What Everybody Owns, Nobody Owns

Collective ownership didn't work at Plymouth Rock. John Aman shares the collectivist failure that occurred under a charter which imposed a seven-year period of joint ownership on the original settlers at Plymouth Rock.

Governor Bradford wrote that common ownership "was found to breed much confusion and discontent, and retard much employment which would have been to the general benefit and comfort."
After much debate, Governor Bradford
allowed each man to plant corn for his own particular [for his own household] and to trust themselves for that ... so every family was assigned a parcel of land, according to the proportion of their number ... this was very successful.
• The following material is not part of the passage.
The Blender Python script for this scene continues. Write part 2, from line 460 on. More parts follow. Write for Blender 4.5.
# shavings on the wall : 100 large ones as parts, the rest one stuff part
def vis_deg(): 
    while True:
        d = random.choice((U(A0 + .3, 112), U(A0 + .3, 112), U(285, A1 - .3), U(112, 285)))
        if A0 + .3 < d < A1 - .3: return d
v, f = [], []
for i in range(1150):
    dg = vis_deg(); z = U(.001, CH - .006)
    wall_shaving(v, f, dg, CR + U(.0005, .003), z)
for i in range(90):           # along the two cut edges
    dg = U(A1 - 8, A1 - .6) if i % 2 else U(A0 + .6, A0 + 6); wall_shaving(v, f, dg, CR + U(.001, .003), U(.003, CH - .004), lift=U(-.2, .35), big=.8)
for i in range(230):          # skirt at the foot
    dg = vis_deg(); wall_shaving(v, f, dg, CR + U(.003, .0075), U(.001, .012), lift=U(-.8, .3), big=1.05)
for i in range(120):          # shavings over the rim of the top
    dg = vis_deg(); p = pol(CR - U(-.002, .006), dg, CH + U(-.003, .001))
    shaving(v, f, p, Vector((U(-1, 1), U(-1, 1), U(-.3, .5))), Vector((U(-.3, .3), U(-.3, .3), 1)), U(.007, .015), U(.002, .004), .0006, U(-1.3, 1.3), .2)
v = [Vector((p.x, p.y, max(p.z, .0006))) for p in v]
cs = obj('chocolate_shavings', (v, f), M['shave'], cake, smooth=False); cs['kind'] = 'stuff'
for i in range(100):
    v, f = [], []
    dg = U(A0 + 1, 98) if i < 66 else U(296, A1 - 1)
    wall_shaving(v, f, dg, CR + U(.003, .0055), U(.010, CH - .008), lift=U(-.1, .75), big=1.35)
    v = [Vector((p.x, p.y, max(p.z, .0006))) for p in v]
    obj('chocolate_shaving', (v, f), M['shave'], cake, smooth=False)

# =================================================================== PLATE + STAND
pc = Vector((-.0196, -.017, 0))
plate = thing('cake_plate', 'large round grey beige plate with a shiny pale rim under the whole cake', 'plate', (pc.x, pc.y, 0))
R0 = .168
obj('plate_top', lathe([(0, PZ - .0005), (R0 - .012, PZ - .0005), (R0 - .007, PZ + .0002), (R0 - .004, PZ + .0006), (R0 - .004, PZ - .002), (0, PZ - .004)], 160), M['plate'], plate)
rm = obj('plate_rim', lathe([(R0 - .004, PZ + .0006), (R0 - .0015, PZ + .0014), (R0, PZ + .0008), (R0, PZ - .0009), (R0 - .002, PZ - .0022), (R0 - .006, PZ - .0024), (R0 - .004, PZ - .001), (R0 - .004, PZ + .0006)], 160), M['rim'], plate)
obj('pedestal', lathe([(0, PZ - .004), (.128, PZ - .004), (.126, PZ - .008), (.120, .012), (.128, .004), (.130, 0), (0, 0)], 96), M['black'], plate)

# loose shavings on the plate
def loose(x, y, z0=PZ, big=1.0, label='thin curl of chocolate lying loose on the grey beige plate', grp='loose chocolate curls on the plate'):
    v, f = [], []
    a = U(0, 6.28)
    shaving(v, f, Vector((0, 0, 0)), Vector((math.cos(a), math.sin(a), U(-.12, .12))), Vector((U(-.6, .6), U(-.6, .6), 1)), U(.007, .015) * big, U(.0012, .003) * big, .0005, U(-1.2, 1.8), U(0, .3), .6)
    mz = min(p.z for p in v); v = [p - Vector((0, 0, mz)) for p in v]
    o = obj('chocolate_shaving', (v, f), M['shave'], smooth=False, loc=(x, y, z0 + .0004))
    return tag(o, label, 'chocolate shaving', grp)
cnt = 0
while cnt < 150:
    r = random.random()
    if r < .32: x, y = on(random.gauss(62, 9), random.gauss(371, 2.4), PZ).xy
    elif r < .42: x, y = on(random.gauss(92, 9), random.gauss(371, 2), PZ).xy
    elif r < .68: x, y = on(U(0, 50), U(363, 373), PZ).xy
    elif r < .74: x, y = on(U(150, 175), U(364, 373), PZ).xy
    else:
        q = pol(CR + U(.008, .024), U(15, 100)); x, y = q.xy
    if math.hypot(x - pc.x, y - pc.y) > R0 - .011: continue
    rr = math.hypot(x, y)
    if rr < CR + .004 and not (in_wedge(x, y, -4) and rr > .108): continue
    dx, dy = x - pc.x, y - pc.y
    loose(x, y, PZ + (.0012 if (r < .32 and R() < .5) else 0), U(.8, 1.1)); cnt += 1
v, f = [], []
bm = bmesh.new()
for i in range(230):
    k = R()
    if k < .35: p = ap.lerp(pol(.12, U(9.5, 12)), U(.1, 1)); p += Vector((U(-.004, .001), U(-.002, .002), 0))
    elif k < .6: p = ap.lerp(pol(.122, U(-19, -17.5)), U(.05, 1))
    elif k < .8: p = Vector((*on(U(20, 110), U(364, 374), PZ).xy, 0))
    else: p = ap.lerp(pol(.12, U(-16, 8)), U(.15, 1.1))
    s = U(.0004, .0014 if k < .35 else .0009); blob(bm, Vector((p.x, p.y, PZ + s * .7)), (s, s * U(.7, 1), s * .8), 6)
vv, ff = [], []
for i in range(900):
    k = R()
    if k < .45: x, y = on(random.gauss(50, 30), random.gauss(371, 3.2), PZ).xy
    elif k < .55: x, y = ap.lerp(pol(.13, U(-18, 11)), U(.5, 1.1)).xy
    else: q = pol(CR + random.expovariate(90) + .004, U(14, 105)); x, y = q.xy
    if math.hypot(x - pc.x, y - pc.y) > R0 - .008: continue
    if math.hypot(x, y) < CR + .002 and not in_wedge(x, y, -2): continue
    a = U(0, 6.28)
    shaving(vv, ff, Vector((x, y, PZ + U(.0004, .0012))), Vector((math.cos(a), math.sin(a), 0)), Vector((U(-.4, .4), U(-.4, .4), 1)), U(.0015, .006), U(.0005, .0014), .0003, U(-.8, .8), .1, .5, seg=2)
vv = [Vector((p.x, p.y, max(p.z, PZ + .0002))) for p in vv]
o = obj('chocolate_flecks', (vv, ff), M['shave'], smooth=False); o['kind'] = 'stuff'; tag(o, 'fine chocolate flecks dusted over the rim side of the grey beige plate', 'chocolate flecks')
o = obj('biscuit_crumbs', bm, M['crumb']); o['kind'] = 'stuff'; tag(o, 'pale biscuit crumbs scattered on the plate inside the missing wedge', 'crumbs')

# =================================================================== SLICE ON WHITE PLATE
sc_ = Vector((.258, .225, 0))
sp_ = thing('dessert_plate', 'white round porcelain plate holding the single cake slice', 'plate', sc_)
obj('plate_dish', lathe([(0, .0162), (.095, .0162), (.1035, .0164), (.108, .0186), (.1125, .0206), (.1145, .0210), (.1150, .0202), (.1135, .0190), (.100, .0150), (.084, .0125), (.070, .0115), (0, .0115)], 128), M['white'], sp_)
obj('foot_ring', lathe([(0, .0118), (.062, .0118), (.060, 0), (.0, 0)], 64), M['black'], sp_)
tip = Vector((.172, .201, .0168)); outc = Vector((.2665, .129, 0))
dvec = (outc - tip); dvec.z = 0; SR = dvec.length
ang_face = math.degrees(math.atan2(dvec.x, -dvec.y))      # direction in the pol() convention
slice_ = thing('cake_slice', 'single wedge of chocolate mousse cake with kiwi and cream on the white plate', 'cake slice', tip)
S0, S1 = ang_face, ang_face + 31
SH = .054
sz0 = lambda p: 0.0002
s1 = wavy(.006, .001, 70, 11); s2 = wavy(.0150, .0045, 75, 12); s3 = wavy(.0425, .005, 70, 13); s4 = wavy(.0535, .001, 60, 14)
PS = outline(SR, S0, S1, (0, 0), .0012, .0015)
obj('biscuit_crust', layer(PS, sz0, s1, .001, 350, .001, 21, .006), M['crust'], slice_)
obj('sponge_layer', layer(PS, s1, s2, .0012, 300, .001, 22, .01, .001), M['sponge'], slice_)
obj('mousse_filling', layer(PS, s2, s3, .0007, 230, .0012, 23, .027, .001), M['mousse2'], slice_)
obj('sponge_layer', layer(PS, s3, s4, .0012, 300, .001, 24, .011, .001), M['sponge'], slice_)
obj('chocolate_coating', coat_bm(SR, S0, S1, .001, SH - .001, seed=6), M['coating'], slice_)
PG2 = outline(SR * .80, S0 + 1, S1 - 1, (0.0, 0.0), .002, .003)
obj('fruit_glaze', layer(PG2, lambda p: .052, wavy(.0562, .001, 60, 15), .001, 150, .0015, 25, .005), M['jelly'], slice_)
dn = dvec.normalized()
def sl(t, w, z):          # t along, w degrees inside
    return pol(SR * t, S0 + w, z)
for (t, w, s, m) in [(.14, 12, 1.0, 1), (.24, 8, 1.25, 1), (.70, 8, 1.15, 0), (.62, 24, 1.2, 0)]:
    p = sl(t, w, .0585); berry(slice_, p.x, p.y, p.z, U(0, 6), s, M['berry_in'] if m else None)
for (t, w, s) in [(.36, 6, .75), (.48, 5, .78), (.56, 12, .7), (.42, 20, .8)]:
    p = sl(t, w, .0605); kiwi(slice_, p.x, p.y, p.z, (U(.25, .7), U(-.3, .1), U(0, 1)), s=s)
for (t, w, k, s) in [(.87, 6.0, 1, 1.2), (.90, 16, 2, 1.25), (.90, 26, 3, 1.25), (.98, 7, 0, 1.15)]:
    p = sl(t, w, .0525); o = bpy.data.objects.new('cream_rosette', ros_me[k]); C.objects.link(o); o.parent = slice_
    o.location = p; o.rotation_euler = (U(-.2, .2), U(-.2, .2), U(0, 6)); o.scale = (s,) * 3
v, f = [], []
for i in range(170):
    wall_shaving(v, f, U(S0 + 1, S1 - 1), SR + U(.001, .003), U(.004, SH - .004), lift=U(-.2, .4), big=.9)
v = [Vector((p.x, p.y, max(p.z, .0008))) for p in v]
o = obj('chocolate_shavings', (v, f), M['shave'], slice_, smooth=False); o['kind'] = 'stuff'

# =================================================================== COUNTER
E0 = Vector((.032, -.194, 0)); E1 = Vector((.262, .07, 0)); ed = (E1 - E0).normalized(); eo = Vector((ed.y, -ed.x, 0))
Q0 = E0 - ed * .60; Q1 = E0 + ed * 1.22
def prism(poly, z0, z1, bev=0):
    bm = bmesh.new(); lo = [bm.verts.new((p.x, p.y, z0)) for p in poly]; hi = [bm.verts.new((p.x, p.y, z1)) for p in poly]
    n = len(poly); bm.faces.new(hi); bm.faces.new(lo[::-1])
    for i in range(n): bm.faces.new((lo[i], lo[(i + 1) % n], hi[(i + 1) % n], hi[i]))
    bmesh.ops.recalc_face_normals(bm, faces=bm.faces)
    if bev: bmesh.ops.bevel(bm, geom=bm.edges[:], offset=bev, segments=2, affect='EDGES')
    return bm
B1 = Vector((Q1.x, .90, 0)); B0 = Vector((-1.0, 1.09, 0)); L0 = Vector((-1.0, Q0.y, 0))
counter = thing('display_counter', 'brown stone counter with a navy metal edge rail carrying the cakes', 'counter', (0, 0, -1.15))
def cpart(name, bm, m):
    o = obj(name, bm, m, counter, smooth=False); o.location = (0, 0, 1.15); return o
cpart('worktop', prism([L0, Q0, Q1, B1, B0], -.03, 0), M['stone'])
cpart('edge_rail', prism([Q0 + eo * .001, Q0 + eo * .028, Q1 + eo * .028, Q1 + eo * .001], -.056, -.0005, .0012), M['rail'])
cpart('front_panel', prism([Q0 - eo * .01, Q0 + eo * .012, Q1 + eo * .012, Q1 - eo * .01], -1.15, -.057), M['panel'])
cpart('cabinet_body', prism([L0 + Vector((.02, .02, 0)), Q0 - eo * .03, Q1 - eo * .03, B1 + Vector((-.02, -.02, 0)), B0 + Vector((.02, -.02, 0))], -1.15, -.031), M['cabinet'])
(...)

It made all hands very industrious, so that much more corn was planted than otherwise would have been by any means the governor or any other could devise.
When the incentive for personal gain is removed by collectivist economies, stewardship of the property does not occur as readily when one directly benefits from his/her own labor. It flies in the face of human nature to believe that a person will work as hard for the benefit of a stranger as he will for himself or his family.

The Pilgrims were much more successful when the political economy aligned with human nature and acknowledged that incentives do matter.
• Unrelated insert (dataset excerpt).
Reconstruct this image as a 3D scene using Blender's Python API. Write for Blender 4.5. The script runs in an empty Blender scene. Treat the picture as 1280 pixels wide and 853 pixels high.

Mike Rosen often uses an analogy to demonstrate the differences in stewardship between collective ownership and individual ownership. He notes that public restrooms are often dirty and have graffiti on the walls. But have you ever seen graffiti on the walls of a private home?

The Occupy Wall Street demonstrators inadvertently confirmed this idea with their stewardship of the public spaces they occupied. The destruction and fouling of many of the occupied areas is positive proof that when everybody owns it, nobody owns it. They are able to just walk away from the problem rather than deal with it.

Capitalism recognizes this tendency of human nature.